Principal clarinet should be Simeon Bellison- I have an old black and white photo of him in my old copy of the Klose book, holding an Oehler. (I'm not sure why Stokowski.org doesn't have a listing of at least their principals-they have that for almost every other major US orchestra. I believe principal bassoon about then was William Polisi, principal oboe was Harold Gomberg, and principal flute John Wummer.
Here's the program to a concert that had Mahler 5 on it a few days before that recording, for fun:
https://archives.nyphil.org/index.p...dfa-28d0fa39e7db-0.1/fullview#page/1/mode/2up
 

pete

Brassica Oleracea
Staff member
Administrator
#26
Snarky Puppy

I'd recommend checking out the videos labeled "groundUPmusicNYC." These have their full 18 piece band and the audience is literally right next to them and all around them, which is an interesting idea.
 
#29
Asrael Symphony - Josef Suk / Czech Philharmonic - Jiri Belohlavek conducting

When in Prague a few years ago, I heard the Czech Phil do this in their home auditorium. It was grand. IMHO It's a piece that should be played more often in the USA. Prague is a great music city.
 
#30
I play music for a living, so I know why symphony orchestras play the same war horses again and again.

I won't pay to see Beethoven's 5th, but would jump at the chance for the 4th.

Dvorak's 9th is nice, but so are 5, 6, 7 and 8.

How about Arensky?
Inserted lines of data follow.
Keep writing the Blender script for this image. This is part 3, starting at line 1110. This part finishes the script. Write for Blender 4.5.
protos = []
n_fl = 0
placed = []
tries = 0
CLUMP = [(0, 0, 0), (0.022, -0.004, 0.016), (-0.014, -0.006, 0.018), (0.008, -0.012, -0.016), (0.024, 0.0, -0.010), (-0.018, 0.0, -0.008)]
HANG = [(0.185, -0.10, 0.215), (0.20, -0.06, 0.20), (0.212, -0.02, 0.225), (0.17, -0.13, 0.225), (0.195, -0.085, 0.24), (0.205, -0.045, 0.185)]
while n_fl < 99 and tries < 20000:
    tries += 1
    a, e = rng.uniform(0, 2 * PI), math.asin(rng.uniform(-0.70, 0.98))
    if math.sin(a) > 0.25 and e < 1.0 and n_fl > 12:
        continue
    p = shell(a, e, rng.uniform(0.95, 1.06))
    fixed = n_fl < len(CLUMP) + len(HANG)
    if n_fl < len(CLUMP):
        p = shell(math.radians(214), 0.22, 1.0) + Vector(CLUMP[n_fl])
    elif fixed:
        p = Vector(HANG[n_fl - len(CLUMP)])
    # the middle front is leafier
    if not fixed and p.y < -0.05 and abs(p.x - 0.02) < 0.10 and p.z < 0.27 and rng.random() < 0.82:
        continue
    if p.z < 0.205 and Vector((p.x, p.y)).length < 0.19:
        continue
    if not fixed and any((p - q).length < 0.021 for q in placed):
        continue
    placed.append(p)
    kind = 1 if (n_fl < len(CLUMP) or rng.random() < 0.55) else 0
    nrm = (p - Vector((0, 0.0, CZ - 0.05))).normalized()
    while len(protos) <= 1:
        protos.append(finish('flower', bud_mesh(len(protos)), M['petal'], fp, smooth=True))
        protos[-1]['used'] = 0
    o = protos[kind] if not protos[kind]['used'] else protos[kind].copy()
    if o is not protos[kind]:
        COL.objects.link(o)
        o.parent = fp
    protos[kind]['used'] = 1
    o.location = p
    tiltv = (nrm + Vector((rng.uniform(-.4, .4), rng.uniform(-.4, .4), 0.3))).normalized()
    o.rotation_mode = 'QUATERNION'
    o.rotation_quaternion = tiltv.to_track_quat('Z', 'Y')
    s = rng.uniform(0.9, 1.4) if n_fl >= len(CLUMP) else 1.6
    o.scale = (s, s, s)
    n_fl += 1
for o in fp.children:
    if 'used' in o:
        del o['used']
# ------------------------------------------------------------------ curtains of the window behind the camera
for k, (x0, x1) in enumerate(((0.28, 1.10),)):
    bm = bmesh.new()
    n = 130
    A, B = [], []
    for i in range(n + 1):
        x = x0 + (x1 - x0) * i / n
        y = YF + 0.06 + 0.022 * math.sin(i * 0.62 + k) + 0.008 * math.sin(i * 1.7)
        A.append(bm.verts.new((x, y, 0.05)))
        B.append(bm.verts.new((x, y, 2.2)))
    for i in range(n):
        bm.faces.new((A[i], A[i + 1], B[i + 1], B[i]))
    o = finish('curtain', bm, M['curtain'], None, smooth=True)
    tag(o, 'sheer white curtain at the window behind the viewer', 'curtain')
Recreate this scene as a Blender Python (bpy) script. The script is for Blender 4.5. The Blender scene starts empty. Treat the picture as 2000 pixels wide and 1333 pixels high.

Borodin? Fikret Amirov? and so many others with great but yet accessible symphonies? Mix them in with a warhorse and perhaps you will enrich someone's life.

But like I said. I play music for a living that means commercial music. So I have a collection of about 600 CDs that when I reach the final chord of my coda, nobody is going to want to inherit.

Such is the state of the arts.

Notes
 

Helen

Content Expert Saxophones
Staff member
Administrator
#32
I dug through all the banker boxes I had my CDs in, and found all my Gato Barbieri CDs. He is hands down my favourite tenor player. Right now I am listening to each and everyone of his CDs I have over and over again. IIRC, I have about 10 or 12.
 
#33
I dug through all the banker boxes I had my CDs in, and found all my Gato Barbieri CDs. He is hands down my favourite tenor player. Right now I am listening to each and everyone of his CDs I have over and over again. IIRC, I have about 10 or 12.
I used to have Caliente and I think Ruby on LP. Nice approach and good accompanists.